[Work to be completed]
Leave out the pictures and transcribe everything else exactly.

— Begin —

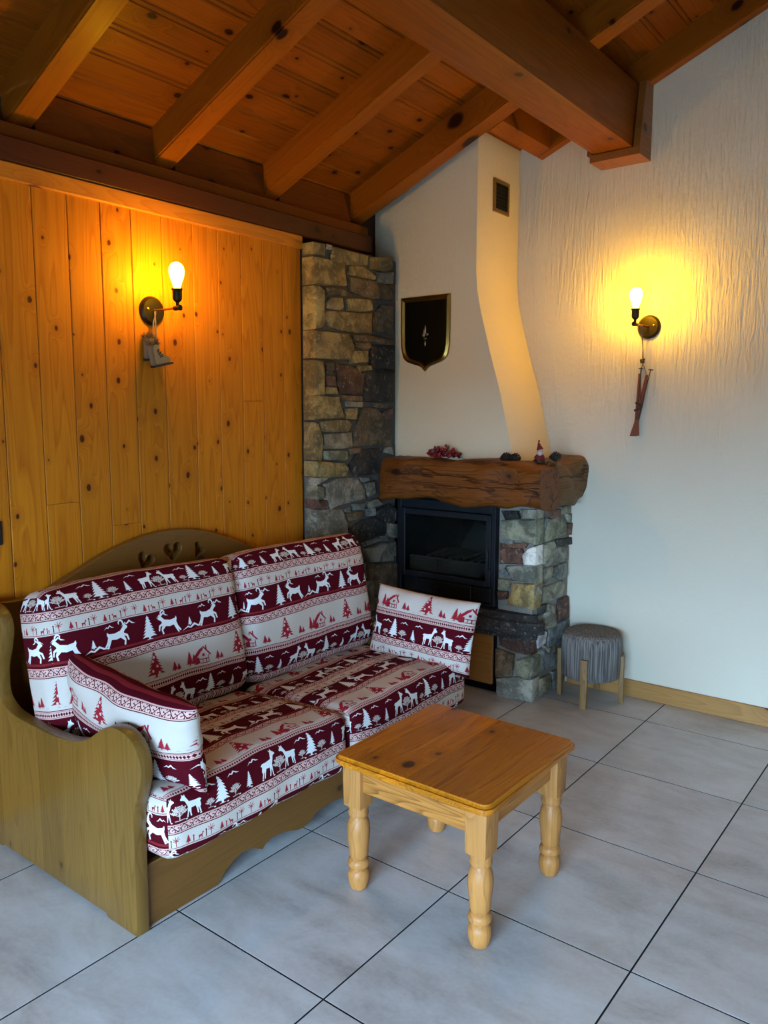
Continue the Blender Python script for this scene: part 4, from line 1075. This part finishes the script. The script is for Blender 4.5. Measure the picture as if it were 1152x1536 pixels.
# ------------------------------------------------------------------ shield plaque on the chimney breast
pq = empty('shield_plaque', (-.658, -.146, 1.96), 'black shield-shaped plaque in a brass frame on the chimney breast', 'plaque')
half_ = [(0, 1.760), (.030, 1.785), (.075, 1.800), (.120, 1.816), (.148, 1.846), (.160, 1.900), (.162, 2.0), (.162, 2.167)]
hs = spline(half_[:6], 5) + half_[6:]
def shield(inset):
    k = 1-inset/.162; kz = lambda z: (z-1.96)*(1-inset/.205)+1.96
    R = [(-.658+x*k, kz(z)) for x, z in hs]; Lf = [(-.658-x*k, kz(z)) for x, z in hs[::-1][:-1]]
    return R+Lf
o_, i_ = shield(0), shield(.026)
bm = bmesh.new(); n = len(o_)
def row(P, y): return [bm.verts.new((p[0], y, p[1])) for p in P]
mid = [((a[0]+b[0])/2, (a[1]+b[1])/2) for a, b in zip(o_, i_)]
r_ = [row(o_, -.146), row(o_, -.158), row(mid, -.166), row(i_, -.158), row(i_, -.149)]
for a, b in zip(r_, r_[1:]):
    for k in range(n): bm.faces.new((a[k], a[(k+1)%n], b[(k+1)%n], b[k]))
child_at(link('frame', finish(bm, 'frame', 30), BRASS), pq)
bm = bmesh.new(); bm_prism(bm, shield(.024), 1, -.152, -.1465); child_at(link('panel', finish(bm, 'panel'), BLACKP), pq)
bm = bmesh.new()  # small pewter emblem: a flame-like upright figure on a foot
for c, s in (((-.656, -.155, 1.985), (.006, .004, .028)), ((-.668, -.155, 1.958), (.010, .004, .014)), ((-.646, -.155, 1.960), (.012, .004, .008)), ((-.657, -.155, 1.938), (.012, .004, .006)), ((-.656, -.155, 1.912), (.006, .004, .016)), ((-.664, -.155, 1.975), (.005, .004, .016))):
    bm_ball(bm, c, 1.0, 2, s)
child_at(link('emblem', finish(bm, 'emblem', 60), SILVER), pq)

# ------------------------------------------------------------------ things on the mantel
BERRY = plain('red_berry', lin('7d0f1a'), .35); LEAFR = plain('dark_red_leaf', lin('5a0d16'), .5)
be = empty('berry_cluster', (-.485, -.215, 1.288), 'cluster of dark red berries on the mantel', 'decoration')
r = random.Random(31); bm = bmesh.new()
for k in range(64):
    a = r.uniform(0, 6.28); q = math.sqrt(r.random()); x = .100*q*math.cos(a); z = .012+.058*r.random()*(1-.75*q*q); bm_ball(bm, (-.485+x, -.215+.035*q*math.sin(a), 1.288+z), r.uniform(.008, .0125))
o = child_at(link('berry', finish(bm, 'berry', 180), BERRY), be); o['kind'] = 'stuff'
bm = bmesh.new()
for k in range(44):
    a = r.uniform(0, 6.28); q = r.uniform(.5, 1); c = Vector((-.485+.108*q*math.cos(a), -.215+.042*q*math.sin(a), 1.290+.055*r.random()*(1.05-q*q*.7)))
    d = Vector((r.uniform(-1, 1), r.uniform(-1, 1), r.uniform(-.3, 1))).normalized()*.022; s = d.orthogonal().normalized()*.008
    bm.faces.new([bm.verts.new(c), bm.verts.new(c+d*.5+s), bm.verts.new(c+d), bm.verts.new(c+d*.5-s)])
o = child_at(link('foliage', finish(bm, 'foliage', fix=False), LEAFR), be); o['kind'] = 'stuff'
CONE = plain('dark_pine_cone', lin('2a2320'), .7)
def cone(x, y, z, tilt, label):
    bm = bmesh.new(); r = random.Random(int((x+2)*1000)); R = Matrix.Translation((x, y, z)) @ Matrix.Rotation(tilt, 4, 'Y')
    bm_lathe(bm, [(.006, -.028), (.013, -.012), (.013, .006), (.005, .026)], 8, R)
    for lv in range(7):
        zz = -.026+lv*.008; rad = .024*math.sin(math.pi*(lv+1.2)/8.6)
        for k in range(8):
            a = 2*math.pi*(k+.5*(lv % 2))/8; c, s = math.cos(a), math.sin(a)
            P = [R @ Vector(v) for v in ((.006*c, .006*s, zz), (rad*c-.007*s, rad*s+.007*c, zz+.006), ((rad+.006)*c, (rad+.006)*s, zz+.010), (rad*c+.007*s, rad*s-.007*c, zz+.006))]
            f = bm.faces.new([bm.verts.new(p) for p in P])
    return tag(link('pine_cone', finish(bm, 'pine_cone', fix=False), CONE), label, 'pine cone', 'pine cones on the mantel')
cone(-.108, -.215, 1.304, 1.4, 'dark pine cone lying left in the pair mid-mantel')
cone(-.060, -.205, 1.304, 1.75, 'dark pine cone lying right in the pair mid-mantel')
cone(.122, -.12, 1.312, 1.5, 'dark pine cone beside the red-hatted figurine')
gn = empty('gnome_figurine', (.062, -.16, 1.285), 'small seated gnome figurine with pointed red hat on mantel', 'figurine')
def GN(n, prof, mat, dx, dy, dz, tilt=0.0): return lathe(n, prof, mat, gn, 14, Matrix.Translation((dx, dy, dz)) @ Matrix.Rotation(tilt, 4, 'Y'), 60)
REDC = plain('red_felt', lin('6e1a1e'), .9); FACE = plain('figurine_face', lin('c79a80'), .6); WHITEF = plain('white_fleece', lin('b9b0a6'), .95)
GN('coat', [(.022, 0), (.026, .006), (.022, .026), (.013, .042)], REDC, 0, 0, .002); GN('beard', [(.008, -.012), (.015, -.004), (.013, .008)], WHITEF, .004, -.010, .045)
GN('head', [(.006, -.014), (.013, -.006), (.014, .004), (.008, .013)], FACE, .002, -.003, .056)
GN('hat', [(.017, 0), (.016, .006), (.010, .020), (.005, .034), (.001, .042)], REDC, -.001, 0, .062, -.25)
for sx in (-1, 1):
    tube('leg', [(sx*.010, -.010, .010), (sx*.014, -.036, .008)], .007, LEATH, gn); tube('arm', [(sx*.016, -.002, .036), (sx*.024, -.014, .020)], .005, REDC, gn)
bm = bmesh.new(); bm_ball(bm, (-.008, 0, .106), .006); link('pompom', finish(bm, 'pompom', 180), REDC, gn)
# dark metal latch plate at the picture's left edge
sw = empty('wall_latch', (XW, -2.43, 1.10), 'dark metal latch on the boarded wall', 'latch')
child_at(box('plate', XW, XW+.008, -2.445, -2.420, 1.055, 1.142, IRON, None, .002), sw); child_at(box('bolt', XW+.008, XW+.016, -2.442, -2.428, 1.075, 1.12, IRON, None, .002), sw)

— End —

[In response]
Continue the Blender Python script for this scene: part 4, from line 1075. This part finishes the script. The script is for Blender 4.5. Measure the picture as if it were 1152x1536 pixels.
# ------------------------------------------------------------------ shield plaque on the chimney breast
pq = empty('shield_plaque', (-.658, -.146, 1.96), 'black shield-shaped plaque in a brass frame on the chimney breast', 'plaque')
half_ = [(0, 1.760), (.030, 1.785), (.075, 1.800), (.120, 1.816), (.148, 1.846), (.160, 1.900), (.162, 2.0), (.162, 2.167)]
hs = spline(half_[:6], 5) + half_[6:]
def shield(inset):
    k = 1-inset/.162; kz = lambda z: (z-1.96)*(1-inset/.205)+1.96
    R = [(-.658+x*k, kz(z)) for x, z in hs]; Lf = [(-.658-x*k, kz(z)) for x, z in hs[::-1][:-1]]
    return R+Lf
o_, i_ = shield(0), shield(.026)
bm = bmesh.new(); n = len(o_)
def row(P, y): return [bm.verts.new((p[0], y, p[1])) for p in P]
mid = [((a[0]+b[0])/2, (a[1]+b[1])/2) for a, b in zip(o_, i_)]
r_ = [row(o_, -.146), row(o_, -.158), row(mid, -.166), row(i_, -.158), row(i_, -.149)]
for a, b in zip(r_, r_[1:]):
    for k in range(n): bm.faces.new((a[k], a[(k+1)%n], b[(k+1)%n], b[k]))
child_at(link('frame', finish(bm, 'frame', 30), BRASS), pq)
bm = bmesh.new(); bm_prism(bm, shield(.024), 1, -.152, -.1465); child_at(link('panel', finish(bm, 'panel'), BLACKP), pq)
bm = bmesh.new()  # small pewter emblem: a flame-like upright figure on a foot
for c, s in (((-.656, -.155, 1.985), (.006, .004, .028)), ((-.668, -.155, 1.958), (.010, .004, .014)), ((-.646, -.155, 1.960), (.012, .004, .008)), ((-.657, -.155, 1.938), (.012, .004, .006)), ((-.656, -.155, 1.912), (.006, .004, .016)), ((-.664, -.155, 1.975), (.005, .004, .016))):
    bm_ball(bm, c, 1.0, 2, s)
child_at(link('emblem', finish(bm, 'emblem', 60), SILVER), pq)

# ------------------------------------------------------------------ things on the mantel
BERRY = plain('red_berry', lin('7d0f1a'), .35); LEAFR = plain('dark_red_leaf', lin('5a0d16'), .5)
be = empty('berry_cluster', (-.485, -.215, 1.288), 'cluster of dark red berries on the mantel', 'decoration')
r = random.Random(31); bm = bmesh.new()
for k in range(64):
    a = r.uniform(0, 6.28); q = math.sqrt(r.random()); x = .100*q*math.cos(a); z = .012+.058*r.random()*(1-.75*q*q); bm_ball(bm, (-.485+x, -.215+.035*q*math.sin(a), 1.288+z), r.uniform(.008, .0125))
o = child_at(link('berry', finish(bm, 'berry', 180), BERRY), be); o['kind'] = 'stuff'
bm = bmesh.new()
for k in range(44):
    a = r.uniform(0, 6.28); q = r.uniform(.5, 1); c = Vector((-.485+.108*q*math.cos(a), -.215+.042*q*math.sin(a), 1.290+.055*r.random()*(1.05-q*q*.7)))
    d = Vector((r.uniform(-1, 1), r.uniform(-1, 1), r.uniform(-.3, 1))).normalized()*.022; s = d.orthogonal().normalized()*.008
    bm.faces.new([bm.verts.new(c), bm.verts.new(c+d*.5+s), bm.verts.new(c+d), bm.verts.new(c+d*.5-s)])
o = child_at(link('foliage', finish(bm, 'foliage', fix=False), LEAFR), be); o['kind'] = 'stuff'
CONE = plain('dark_pine_cone', lin('2a2320'), .7)
def cone(x, y, z, tilt, label):
    bm = bmesh.new(); r = random.Random(int((x+2)*1000)); R = Matrix.Translation((x, y, z)) @ Matrix.Rotation(tilt, 4, 'Y')
    bm_lathe(bm, [(.006, -.028), (.013, -.012), (.013, .006), (.005, .026)], 8, R)
    for lv in range(7):
        zz = -.026+lv*.008; rad = .024*math.sin(math.pi*(lv+1.2)/8.6)
        for k in range(8):
            a = 2*math.pi*(k+.5*(lv % 2))/8; c, s = math.cos(a), math.sin(a)
            P = [R @ Vector(v) for v in ((.006*c, .006*s, zz), (rad*c-.007*s, rad*s+.007*c, zz+.006), ((rad+.006)*c, (rad+.006)*s, zz+.010), (rad*c+.007*s, rad*s-.007*c, zz+.006))]
            f = bm.faces.new([bm.verts.new(p) for p in P])
    return tag(link('pine_cone', finish(bm, 'pine_cone', fix=False), CONE), label, 'pine cone', 'pine cones on the mantel')
cone(-.108, -.215, 1.304, 1.4, 'dark pine cone lying left in the pair mid-mantel')
cone(-.060, -.205, 1.304, 1.75, 'dark pine cone lying right in the pair mid-mantel')
cone(.122, -.12, 1.312, 1.5, 'dark pine cone beside the red-hatted figurine')
gn = empty('gnome_figurine', (.062, -.16, 1.285), 'small seated gnome figurine with pointed red hat on mantel', 'figurine')
def GN(n, prof, mat, dx, dy, dz, tilt=0.0): return lathe(n, prof, mat, gn, 14, Matrix.Translation((dx, dy, dz)) @ Matrix.Rotation(tilt, 4, 'Y'), 60)
REDC = plain('red_felt', lin('6e1a1e'), .9); FACE = plain('figurine_face', lin('c79a80'), .6); WHITEF = plain('white_fleece', lin('b9b0a6'), .95)
GN('coat', [(.022, 0), (.026, .006), (.022, .026), (.013, .042)], REDC, 0, 0, .002); GN('beard', [(.008, -.012), (.015, -.004), (.013, .008)], WHITEF, .004, -.010, .045)
GN('head', [(.006, -.014), (.013, -.006), (.014, .004), (.008, .013)], FACE, .002, -.003, .056)
GN('hat', [(.017, 0), (.016, .006), (.010, .020), (.005, .034), (.001, .042)], REDC, -.001, 0, .062, -.25)
for sx in (-1, 1):
    tube('leg', [(sx*.010, -.010, .010), (sx*.014, -.036, .008)], .007, LEATH, gn); tube('arm', [(sx*.016, -.002, .036), (sx*.024, -.014, .020)], .005, REDC, gn)
bm = bmesh.new(); bm_ball(bm, (-.008, 0, .106), .006); link('pompom', finish(bm, 'pompom', 180), REDC, gn)
# dark metal latch plate at the picture's left edge
sw = empty('wall_latch', (XW, -2.43, 1.10), 'dark metal latch on the boarded wall', 'latch')
child_at(box('plate', XW, XW+.008, -2.445, -2.420, 1.055, 1.142, IRON, None, .002), sw); child_at(box('bolt', XW+.008, XW+.016, -2.442, -2.428, 1.075, 1.12, IRON, None, .002), sw)